The Government's coffers could be in surplus to the tune of £4.7 billion a year by 2003, according to a new report from NCB Stockbrokers.
This fiscal windfall will provide greater scope for choice on spending and taxation, but it will not be open-ended and the Government must be careful not to squander it, the brokers warn.
"We require some medium-term policy planning to decide the balance between debt repayment, tax reductions and infrastructure spending. One of the key priorities is cutting debt or we could end up with a tax regime which is not supportable in the long term," says NCB economist, Mr Dermot O'Brien.
NCB says demographic changes in Ireland have been a key factor in the current economic boom. In addition to sustaining strong growth in the years ahead, the anticipated population changes should contribute to a strong budgetary position.

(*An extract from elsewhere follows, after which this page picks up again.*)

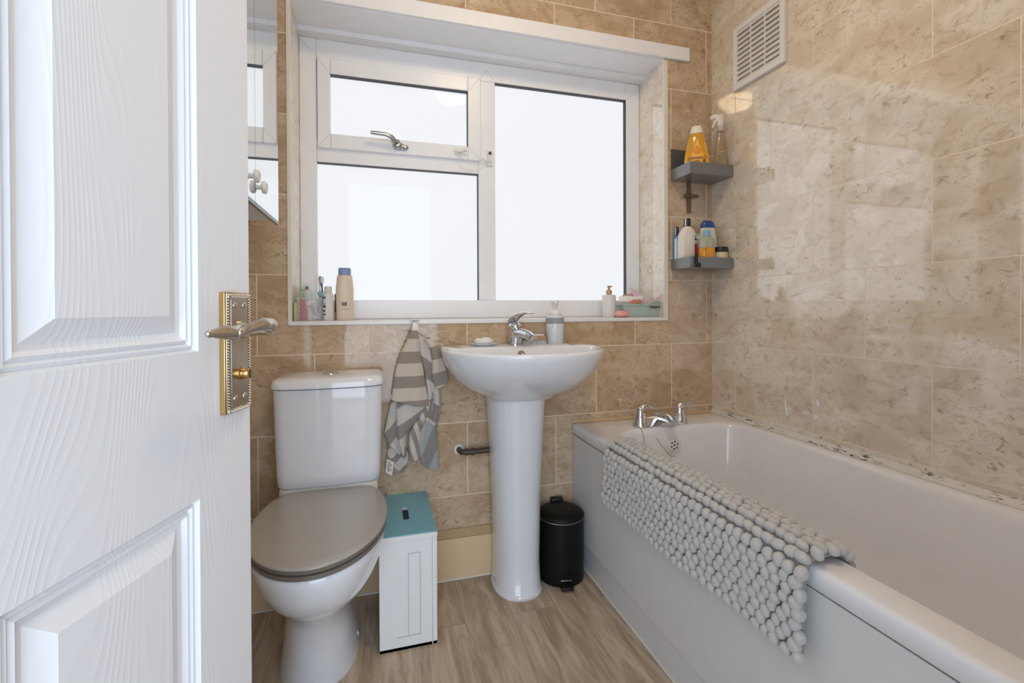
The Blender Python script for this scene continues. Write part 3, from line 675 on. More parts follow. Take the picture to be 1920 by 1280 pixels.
for i in range(ns+1):
    for j in range(ny+1):
        p, n_, _ = drape(LEN*i/ns, ya+(yb_-ya)*j/ny); vs.append(p+n_*.001)
for i in range(ns):
    for j in range(ny): fs.append((i*(ny+1)+j, i*(ny+1)+j+1, (i+1)*(ny+1)+j+1, (i+1)*(ny+1)+j))
b.add(vs, fs)
mt = empty('bath_mat', 'grey pebble-textured bath mat folded over the rim of the bath', 'bath mat', (.737, 1.0, .541))
mo = b.build('backing', BACK, None, solid=.003)
b = MB(); cs, cyy = .0205, .0245
nr = int(LEN/cs)+1; nc = int((yb_-ya)/cyy)
for i in range(nr+1):
    for j in range(nc+1):
        s_ = LEN*(i+.5)/(nr+1)+random.uniform(-.002, .002); y = ya+(yb_-ya)*(j+(.5 if i % 2 else .15))/(nc+.6)+random.uniform(-.0025, .0025)
        p, n_, d_ = drape(s_, y)
        ey = Vector((0, 1, 0)); tilt = random.uniform(-.35, .35)
        e1 = (ey*math.cos(tilt)+d_*math.sin(tilt)); e2 = n_.cross(e1)
        rot = Matrix((e1, e2, n_)).transposed()
        k = random.uniform(.88, 1.15)
        outer = s_ < .17
        a1, a2 = (.0108, .0128) if outer else (.0140, .0098)
        b.ell(p+n_*.0095, a1*k, a2*random.uniform(.92, 1.12), .0105*random.uniform(.9, 1.15), rot=rot, n=12, m=8, sup=.82)
pm = b.build('pebble_pile', PB, None, smooth=180)
for o in (mo, pm): o.parent = mt; o.location = (-.737, -1.0, -.541)

# ------------------------------------------------------------------ pedal bin
bn = empty('pedal_bin', 'small black pedal bin on the floor between the pedestal and the bath', 'bin', (.651, 1.618, 0), -.16)
MB().lathe([(.076, 0), (.084, .004), (.0845, .012), (.0845, .225)], (0, 0, 0), 48).build('body', mat('bin_black', (9, 9, 9), .4, spec=.3), bn)
MB().lathe([(.0855, .2255), (.0865, .227), (.0855, .2285), (.084, .229)], (0, 0, 0), 48, cap0=False, cap1=False).build('rim', mat('bin_rim', (170, 168, 166), .3, metal=1), bn)
MB().lathe([(.0845, .2290), (.086, .232), (.083, .240), (.070, .2485), (.045, .2525), (.001, .2535)], (0, 0, 0), 48).build('lid', mat('bin_lid', (11, 11, 11), .5, spec=.3), bn, smooth=50)
MB().box(-.025, .025, .060, .088, .20, .262).build('hinge', BLACK, bn, bevel=.006)
MB().box(-.022, .022, -.112, -.070, .006, .016).build('pedal', BLACK, bn, bevel=.003)
MB().box(-.020, .020, -.0865, -.080, .026, .030).build('pedal_slot', mat('bin_rim', (170, 168, 166), .3), bn, bevel=.001)

# ------------------------------------------------------------------ brown pipe from the wall to the pedestal
b = MB(); b.tube([(.284, YB+.0, .477), (.284, YB-.020, .477), (.287, YB-.031, .4765), (.297, YB-.038, .476), (.320, YB-.040, .476), (.395, YB-.041, .4775), (.420, YB-.041, .478)], .0105, 16)
b.lathe([(.0135, 0), (.0145, .003), (.0135, .008)], (.325, YB-.040, .476), 16, axis=(1, 0, 0)); b.lathe([(.0125, 0), (.0135, .003), (.0125, .006)], (.305, YB-.039, .476), 16, axis=(1, .03, 0))
pp = tag(b.build('waste_pipe', BROWNP, smooth=60), 'brown pipe running from the tiled wall to behind the pedestal', 'pipe')
b = MB(); b.lathe([(.0105, 0), (.019, .0), (.018, .003), (.0105, .003)], (.284, YB-.0005, .477), 24, axis=(0, -1, 0), cap0=False, cap1=False); b.build('collar', TRIMC, pp)

# ------------------------------------------------------------------ hook and towel
b = MB(); b.loft([[(x, y, z) for x, y in [(.126-w_, y0), (.126+w_, y0), (.126+w_, y1_), (.126-w_, y1_)]] for z, w_, y0, y1_ in ((.952, .007, YB-.020, YB-.0055), (.940, .0095, YB-.026, YB-.0055), (.915, .0135, YB-.034, YB-.0055), (.898, .011, YB-.045, YB-.034), (.892, .006, YB-.045, YB-.038))])
b.box(.108, .144, YB-.030, YB+.03, .9565, .9595)
tag(b.build('towel_hook', wc, bevel=.003, seg=3), 'white plastic hook hanging from the window sill holding the towel', 'hook')
tw = empty('hand_towel', 'grey and cream striped hand towel hanging from the sill hook beside the basin', 'towel', (.125, 1.66, .90))
def interp(pl_, f):
    L_ = [0]
    for i in range(1, len(pl_)): L_.append(L_[-1]+math.dist(pl_[i-1], pl_[i]))
    s = f*L_[-1]; i = max(j for j in range(len(L_)) if L_[j] <= s+1e-9); i = min(i, len(pl_)-2); g = (s-L_[i])/(L_[i+1]-L_[i])
    return pl_[i][0]*(1-g)+pl_[i+1][0]*g, pl_[i][1]*(1-g)+pl_[i+1][1]*g
def flap(left, right, y0, bulge, waves, amp, mtl, tilt=0.0, nu=26, nv=34, vdir=(0, 1), curl=0):
    b = MB(); vs = []; fs = []
    for i in range(nv+1):
        l = interp(left, i/nv); r = interp(right, i/nv)
        for j in range(nu+1):
            u = j/nu; x = l[0]*(1-u)+r[0]*u; z = l[1]*(1-u)+r[1]*u-.006*math.sin(PI*u)*(i/nv)
            y = y0-bulge*math.sin(PI*u)**.7-amp*math.sin(2*PI*waves*u+i/nv*.8)*min(1, .3+i/nv)+tilt*(u-.5)
            y -= curl*(i/nv)**6
            y = min(y, YB-.004)
            vs.append((x-.125, y-1.66, z-.90)); b.uv[i*(nu+1)+j] = (x, x*vdir[0]+z*vdir[1])
    for i in range(nv):
        for j in range(nu): a = i*(nu+1)+j; fs.append((a, a+nu+1, a+nu+2, a+1))
    b.add(vs, fs); return b.build('fold', mtl, tw, smooth=180, solid=.005, sub=1)
CRE, TAU, GRA, LGR = (205, 193, 178), (152, 140, 130), (146, 140, 136), (206, 198, 190)
TM1 = towel_mat('towel_stripe_front', CRE, TAU, .085, .02, .52)
TM2 = towel_mat('towel_stripe_side', CRE, TAU, .095, .30, .5)
TM3 = towel_mat('towel_stripe_reverse', LGR, GRA, .088, .0, .55)
TM4 = towel_mat('towel_stripe_low', LGR, TAU, .05, .0, .6)
TM5 = towel_mat('towel_stripe_dark', (172, 171, 170), GRA, .08, .35, .45)
flap([(.113, .922), (.089, .872), (.068, .828), (.053, .765), (.042, .683)], [(.133, .922), (.14, .846), (.152, .781), (.161, .716), (.171, .655)], 1.662, .012, 1.6, .004, TM1, curl=.006)
flap([(.128, .918), (.139, .844), (.158, .774), (.168, .692), (.160, .60)], [(.150, .905), (.189, .843), (.200, .767), (.212, .69), (.213, .645), (.197, .58)], 1.680, .010, 1.5, .007, towel_mat('towel_stripe_mid', LGR, TAU, .11, .15, .5), vdir=(.6, .8))
flap([(.152, .892), (.176, .854), (.185, .804), (.182, .759), (.194, .713)], [(.180, .890), (.210, .850), (.227, .802), (.240, .738)], 1.664, .012, 1.0, .003, TM2, vdir=(-.2, 1))
flap([(.041, .673), (.027, .61), (.016, .556), (.036, .52), (.079, .476)], [(.164, .676), (.130, .640), (.100, .597), (.090, .548), (.094, .481)], 1.684, .008, 2.0, .005, TM3, vdir=(-.75, .65))
flap([(.060, .672), (.060, .6), (.062, .55), (.081, .487)], [(.160, .655), (.128, .605), (.098, .572), (.088, .548), (.083, .484)], 1.668, .010, .8, .004, TM3, vdir=(-.5, .8))
flap([(.158, .652), (.106, .566), (.101, .516), (.103, .466)], [(.188, .691), (.178, .631), (.146, .578), (.138, .523), (.135, .466)], 1.676, .010, .8, .004, towel_mat('towel_stripe_low_b', LGR, TAU, .03, .2, .5), vdir=(1, .25))
flap([(.174, .70), (.149, .62), (.135, .565), (.134, .51), (.143, .445)], [(.212, .70), (.215, .636), (.199, .571), (.204, .484), (.206, .417)], 1.686, .012, 1.3, .006, TM5, vdir=(-.95, .4))
flap([(.026, .548), (.029, .478), (.048, .439), (.074, .425)], [(.075, .545), (.089, .512), (.101, .481), (.094, .437), (.084, .425)], 1.692, .006, 1.2, .004, TM4, vdir=(-.7, .7))
b = MB(); b.add([(.026-.125, -.004, .482-.9), (.050-.125, -.004, .468-.9), (.042-.125, -.012, .425-.9), (.021-.125, -.012, .439-.9)], [(0, 3, 2, 1)])
lb = b.build('care_label', mat('care_label', (226, 224, 220), .8), tw, smooth=0, solid=.0008)
b = MB()
for k in range(7):
    f = .12+.11*k; p = Vector((.026, 0, .482)).lerp(Vector((.021, 0, .439)), f); q_ = Vector((.050, 0, .468)).lerp(Vector((.042, 0, .425)), f)
    a_ = p.lerp(q_, .15); c_ = p.lerp(q_, .8 if k % 3 else .6); yy = -.0048-.008*f
    b.add([(a_.x-.125, yy, a_.z-.9), (c_.x-.125, yy, c_.z-.9), (c_.x-.125, yy-.0003, c_.z-.9022), (a_.x-.125, yy-.0003, a_.z-.9022)], [(0, 3, 2, 1)])
b.build('label_print', mat('label_print', (96, 94, 92), .8), lb, smooth=0, solid=.0003)
# ------------------------------------------------------------------ small things: helpers
def oval(hw, hd, z, n=28, p=2.0, cx=0, cy=0):
    out = []
    for i in range(n):
        a = 2*PI*i/n; c_, s_ = math.cos(a), math.sin(a); k = 2/p
        out.append((cx+hw*math.copysign(abs(c_)**k, c_), cy+hd*math.copysign(abs(s_)**k, s_), z))
    return out
def body(name, prof, m, parent, p=2.0, n=28, smooth=50, mi=None):
    b = MB(); b.loft([oval(q[1], q[2], q[0], n, q[3] if len(q) > 3 else p, q[4] if len(q) > 4 else 0) for q in prof]); return b.build(name, m, parent, smooth=smooth)
def patch(name, prof, a0, a1, z0, z1, m, parent, p=2.0, off=.0006, n=14, nz=8):
    """a printed label following the bottle's surface between two angles (degrees; -90 faces the room)"""
    b = MB(); vs = []; fs = []
    for i in range(nz+1):
        z = z0+(z1-z0)*i/nz; k = max(j for j in range(len(prof)) if prof[j][0] <= z+1e-9); k = min(k, len(prof)-2)
        f = (z-prof[k][0])/max(1e-9, prof[k+1][0]-prof[k][0]); hw = prof[k][1]*(1-f)+prof[k+1][1]*f; hd = prof[k][2]*(1-f)+prof[k+1][2]*f
        pp_ = prof[k][3] if len(prof[k]) > 3 else p
        for j in range(n+1):
            a = math.radians(a0+(a1-a0)*j/n); c_, s_ = math.cos(a), math.sin(a); e = 2/pp_
            vs.append(((hw+off)*math.copysign(abs(c_)**e, c_), (hd+off)*math.copysign(abs(s_)**e, s_), z))
    for i in range(nz):
        for j in range(n): q_ = i*(n+1)+j; fs.append((q_, q_+1, q_+n+2, q_+n+1))
    b.add(vs, fs); return b.build(name, m, parent, smooth=60)
def plastic(name, col, rough=.3, **k): return mat(name, col, rough, **k)
INK = mat('dark_print', (66, 62, 62), .5)
SZ = .9567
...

Underlying prospects for the public finances are intimately connected with shifts in the composition of the population. The number of taxpayers in the system is set to increase, as the total Irish population rises to more than 4.4 million by 2026 and the labour force grows by around 2.5 per cent each year up to 2006.
Expenditure in areas such as education, health and social welfare is also likely to become less of a burden as the number of dependants - those aged under 16 and over 65 - in the population falls.
Unlike many other western economies which face a growing problem in funding pensions as populations age, the proportion of retirees in the Irish population will remain relatively low until 2011 and increase only slowly thereafter.
This provides a background against which the total Exchequer surplus should increase from a forecast £600 million or 1.4 per cent of GNP this year to £4.7 billion or 7.4 per cent of GNP in 2003, NCB says.
These forecasts are based on a trend rate of growth of 6 per cent a year and also assume that public expenditure is kept to the current target of 4 per cent a year. They also allow for an increase in capital spending in response to a substantial tailing off of European Union structural funds.
But NCB says its projections show that the enhanced capacity of the economy to grow and the consequent structural improvement in the public finances will be waning 10 years from now.
"Paying down part of the national debt should rank high among the policy options in order to lower the debt servicing burden for the period when growth in the economy returns to a milder trend," the broker. The sectors most likely to benefit from demographic changes in coming years include pensions and insurance, housing, transport and entertainment and leisure.
The rate of car ownership in Ireland is set to progress toward the EU average, implying new car registration rates of around 100,000 per year for the next 10 years. This would raise the car population in Ireland to at least 1.6 million in 2006 from a little more than one million at present with striking implications for Irish infrastructure, NCB says.